■ WRITTEN REQUEST: Locate each line with the string "Python" in the listing below and copy it.

■ PROVIDED RECORDS:
==========
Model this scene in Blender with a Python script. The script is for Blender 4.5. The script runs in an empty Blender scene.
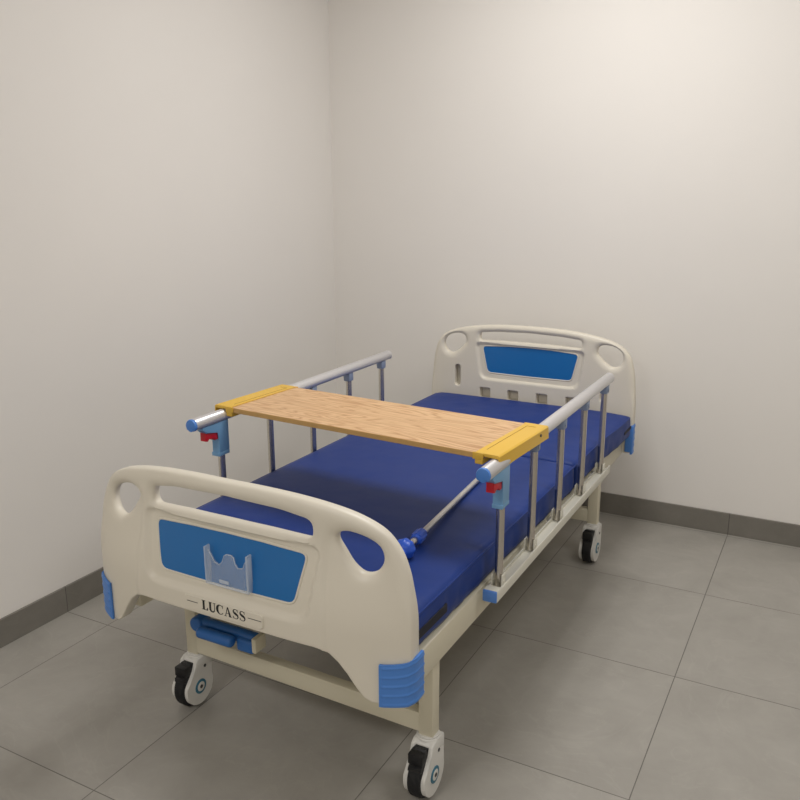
==========
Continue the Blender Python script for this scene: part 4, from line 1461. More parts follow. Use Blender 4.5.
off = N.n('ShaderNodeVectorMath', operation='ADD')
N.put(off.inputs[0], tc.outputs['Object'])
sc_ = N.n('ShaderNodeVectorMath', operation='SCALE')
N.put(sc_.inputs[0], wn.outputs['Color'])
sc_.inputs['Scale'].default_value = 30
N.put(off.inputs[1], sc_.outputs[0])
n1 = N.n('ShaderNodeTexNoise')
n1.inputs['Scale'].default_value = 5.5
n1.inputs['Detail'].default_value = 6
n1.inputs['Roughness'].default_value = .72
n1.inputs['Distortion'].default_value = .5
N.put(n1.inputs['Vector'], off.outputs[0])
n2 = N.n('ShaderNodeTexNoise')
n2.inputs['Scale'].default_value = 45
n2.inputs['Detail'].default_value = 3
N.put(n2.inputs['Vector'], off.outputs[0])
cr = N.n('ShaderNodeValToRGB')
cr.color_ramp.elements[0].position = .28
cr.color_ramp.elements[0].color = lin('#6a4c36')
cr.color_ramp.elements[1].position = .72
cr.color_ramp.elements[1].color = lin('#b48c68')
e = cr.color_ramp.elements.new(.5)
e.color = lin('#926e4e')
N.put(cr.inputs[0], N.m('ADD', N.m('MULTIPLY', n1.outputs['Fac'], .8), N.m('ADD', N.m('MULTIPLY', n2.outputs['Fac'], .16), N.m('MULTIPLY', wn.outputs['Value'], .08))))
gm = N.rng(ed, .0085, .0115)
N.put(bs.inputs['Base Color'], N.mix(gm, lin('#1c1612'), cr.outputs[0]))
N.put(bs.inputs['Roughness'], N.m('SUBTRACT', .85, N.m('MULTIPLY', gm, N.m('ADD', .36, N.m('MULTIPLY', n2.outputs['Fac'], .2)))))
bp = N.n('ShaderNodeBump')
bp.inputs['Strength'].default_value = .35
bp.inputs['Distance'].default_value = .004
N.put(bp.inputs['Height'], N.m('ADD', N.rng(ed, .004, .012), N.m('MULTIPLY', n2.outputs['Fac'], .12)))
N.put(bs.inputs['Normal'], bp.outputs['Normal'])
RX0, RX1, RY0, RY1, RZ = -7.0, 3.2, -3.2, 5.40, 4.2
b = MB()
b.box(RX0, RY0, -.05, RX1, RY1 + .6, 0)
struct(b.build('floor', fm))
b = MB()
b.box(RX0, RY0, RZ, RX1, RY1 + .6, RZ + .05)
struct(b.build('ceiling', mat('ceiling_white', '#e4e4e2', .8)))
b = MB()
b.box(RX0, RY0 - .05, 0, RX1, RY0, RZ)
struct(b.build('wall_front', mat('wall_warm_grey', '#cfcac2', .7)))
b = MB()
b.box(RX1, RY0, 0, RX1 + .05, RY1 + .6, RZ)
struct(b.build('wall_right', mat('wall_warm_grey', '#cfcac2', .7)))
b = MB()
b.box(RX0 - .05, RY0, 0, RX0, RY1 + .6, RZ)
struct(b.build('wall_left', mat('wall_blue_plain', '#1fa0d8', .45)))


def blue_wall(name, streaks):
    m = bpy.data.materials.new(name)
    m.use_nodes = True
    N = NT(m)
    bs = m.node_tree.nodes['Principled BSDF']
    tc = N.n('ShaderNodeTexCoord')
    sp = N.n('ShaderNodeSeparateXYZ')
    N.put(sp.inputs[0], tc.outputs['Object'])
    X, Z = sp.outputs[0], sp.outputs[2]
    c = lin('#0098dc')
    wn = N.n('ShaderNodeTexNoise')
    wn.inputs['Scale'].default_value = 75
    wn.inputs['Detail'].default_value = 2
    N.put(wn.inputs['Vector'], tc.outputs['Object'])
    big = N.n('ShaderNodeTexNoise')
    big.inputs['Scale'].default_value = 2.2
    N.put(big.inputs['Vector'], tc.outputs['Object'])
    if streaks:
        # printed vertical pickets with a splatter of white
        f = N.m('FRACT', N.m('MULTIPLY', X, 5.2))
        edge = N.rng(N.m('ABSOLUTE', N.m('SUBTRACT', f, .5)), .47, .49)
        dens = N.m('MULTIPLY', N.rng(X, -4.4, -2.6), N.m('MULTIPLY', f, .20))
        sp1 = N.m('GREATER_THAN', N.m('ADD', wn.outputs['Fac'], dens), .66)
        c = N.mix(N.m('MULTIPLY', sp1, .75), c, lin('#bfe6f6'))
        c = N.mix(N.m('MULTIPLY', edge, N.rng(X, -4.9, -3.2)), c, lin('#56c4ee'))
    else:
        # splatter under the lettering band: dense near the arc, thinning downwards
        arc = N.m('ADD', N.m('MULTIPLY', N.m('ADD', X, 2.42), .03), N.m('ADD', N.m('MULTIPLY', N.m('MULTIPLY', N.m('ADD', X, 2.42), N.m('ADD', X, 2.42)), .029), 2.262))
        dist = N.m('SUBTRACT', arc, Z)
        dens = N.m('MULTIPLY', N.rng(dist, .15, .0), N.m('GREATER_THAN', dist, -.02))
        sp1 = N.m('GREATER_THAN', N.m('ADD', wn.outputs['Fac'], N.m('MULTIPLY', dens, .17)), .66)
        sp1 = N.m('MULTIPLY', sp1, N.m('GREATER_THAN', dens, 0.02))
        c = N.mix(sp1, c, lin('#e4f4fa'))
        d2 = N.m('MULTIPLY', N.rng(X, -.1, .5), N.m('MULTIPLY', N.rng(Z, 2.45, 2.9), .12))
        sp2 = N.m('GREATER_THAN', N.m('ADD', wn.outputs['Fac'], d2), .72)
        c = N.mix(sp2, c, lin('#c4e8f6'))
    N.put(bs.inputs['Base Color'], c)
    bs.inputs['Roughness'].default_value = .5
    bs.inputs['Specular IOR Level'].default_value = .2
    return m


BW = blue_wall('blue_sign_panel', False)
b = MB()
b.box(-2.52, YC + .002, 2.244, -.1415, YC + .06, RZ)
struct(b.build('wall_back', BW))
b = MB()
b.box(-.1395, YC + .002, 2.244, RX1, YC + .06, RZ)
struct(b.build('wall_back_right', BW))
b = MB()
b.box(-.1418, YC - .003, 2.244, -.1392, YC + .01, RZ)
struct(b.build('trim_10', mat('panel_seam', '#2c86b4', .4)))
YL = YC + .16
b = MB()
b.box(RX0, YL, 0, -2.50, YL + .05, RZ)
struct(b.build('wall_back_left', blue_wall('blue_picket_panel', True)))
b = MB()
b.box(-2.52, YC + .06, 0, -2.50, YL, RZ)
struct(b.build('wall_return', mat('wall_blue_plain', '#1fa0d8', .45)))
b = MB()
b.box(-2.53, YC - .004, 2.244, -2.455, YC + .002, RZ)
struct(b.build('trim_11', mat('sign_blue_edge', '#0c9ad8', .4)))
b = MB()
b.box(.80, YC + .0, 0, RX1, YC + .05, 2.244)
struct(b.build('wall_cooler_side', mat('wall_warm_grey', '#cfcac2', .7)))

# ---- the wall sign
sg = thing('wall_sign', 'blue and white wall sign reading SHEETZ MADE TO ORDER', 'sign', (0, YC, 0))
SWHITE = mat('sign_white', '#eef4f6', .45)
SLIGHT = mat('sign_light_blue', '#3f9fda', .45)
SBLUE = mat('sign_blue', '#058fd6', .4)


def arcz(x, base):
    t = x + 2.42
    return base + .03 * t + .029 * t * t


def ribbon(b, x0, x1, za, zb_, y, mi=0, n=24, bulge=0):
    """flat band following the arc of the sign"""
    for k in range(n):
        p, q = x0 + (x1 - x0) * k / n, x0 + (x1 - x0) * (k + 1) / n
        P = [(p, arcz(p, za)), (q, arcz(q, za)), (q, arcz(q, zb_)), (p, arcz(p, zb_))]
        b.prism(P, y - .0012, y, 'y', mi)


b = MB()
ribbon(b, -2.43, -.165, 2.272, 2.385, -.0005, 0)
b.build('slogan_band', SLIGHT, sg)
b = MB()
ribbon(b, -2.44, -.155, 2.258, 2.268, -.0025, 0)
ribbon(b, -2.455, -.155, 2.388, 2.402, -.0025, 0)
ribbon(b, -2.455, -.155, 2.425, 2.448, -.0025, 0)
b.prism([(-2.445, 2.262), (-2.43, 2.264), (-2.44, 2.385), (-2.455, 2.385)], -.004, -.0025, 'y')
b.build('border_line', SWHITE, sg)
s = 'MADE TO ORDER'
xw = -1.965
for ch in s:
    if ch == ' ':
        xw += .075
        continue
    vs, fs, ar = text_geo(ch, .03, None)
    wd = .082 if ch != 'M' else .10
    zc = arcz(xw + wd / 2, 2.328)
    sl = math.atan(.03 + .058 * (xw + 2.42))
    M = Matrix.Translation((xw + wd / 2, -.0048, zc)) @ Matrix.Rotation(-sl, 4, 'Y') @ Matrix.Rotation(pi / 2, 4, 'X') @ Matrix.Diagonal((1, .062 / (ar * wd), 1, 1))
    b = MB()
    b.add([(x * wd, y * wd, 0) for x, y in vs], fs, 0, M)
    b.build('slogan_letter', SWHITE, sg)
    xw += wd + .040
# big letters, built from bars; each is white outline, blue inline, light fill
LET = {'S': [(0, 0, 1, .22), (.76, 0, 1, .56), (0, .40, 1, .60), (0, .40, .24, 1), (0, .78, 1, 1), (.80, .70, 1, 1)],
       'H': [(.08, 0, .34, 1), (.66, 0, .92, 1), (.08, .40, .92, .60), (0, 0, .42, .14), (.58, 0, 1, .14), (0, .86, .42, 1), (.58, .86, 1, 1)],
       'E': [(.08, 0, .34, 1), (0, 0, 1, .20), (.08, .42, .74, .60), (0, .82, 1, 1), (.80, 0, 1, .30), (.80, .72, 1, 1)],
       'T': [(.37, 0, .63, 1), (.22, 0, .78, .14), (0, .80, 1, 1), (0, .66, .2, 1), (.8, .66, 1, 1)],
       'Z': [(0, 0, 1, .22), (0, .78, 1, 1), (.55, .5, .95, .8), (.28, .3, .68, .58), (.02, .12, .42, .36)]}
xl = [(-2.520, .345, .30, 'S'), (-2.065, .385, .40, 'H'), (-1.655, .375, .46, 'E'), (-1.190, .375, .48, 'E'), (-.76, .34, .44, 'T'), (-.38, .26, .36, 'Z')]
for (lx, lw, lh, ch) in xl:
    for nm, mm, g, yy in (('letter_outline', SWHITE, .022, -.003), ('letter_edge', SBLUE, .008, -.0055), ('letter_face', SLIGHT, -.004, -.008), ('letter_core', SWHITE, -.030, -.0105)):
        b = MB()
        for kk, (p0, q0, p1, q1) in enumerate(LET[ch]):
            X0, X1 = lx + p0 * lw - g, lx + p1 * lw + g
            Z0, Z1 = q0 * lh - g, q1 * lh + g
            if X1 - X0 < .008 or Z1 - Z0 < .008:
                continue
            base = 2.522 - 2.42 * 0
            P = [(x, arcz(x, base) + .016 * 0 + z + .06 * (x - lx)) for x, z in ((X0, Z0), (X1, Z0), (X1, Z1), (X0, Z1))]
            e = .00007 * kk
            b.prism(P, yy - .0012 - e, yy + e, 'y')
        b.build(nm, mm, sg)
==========
■ WRITTEN RESPONSE:
Model this scene in Blender with a Python script. The script is for Blender 4.5. The script runs in an empty Blender scene.
Continue the Blender Python script for this scene: part 4, from line 1461. More parts follow. Use Blender 4.5.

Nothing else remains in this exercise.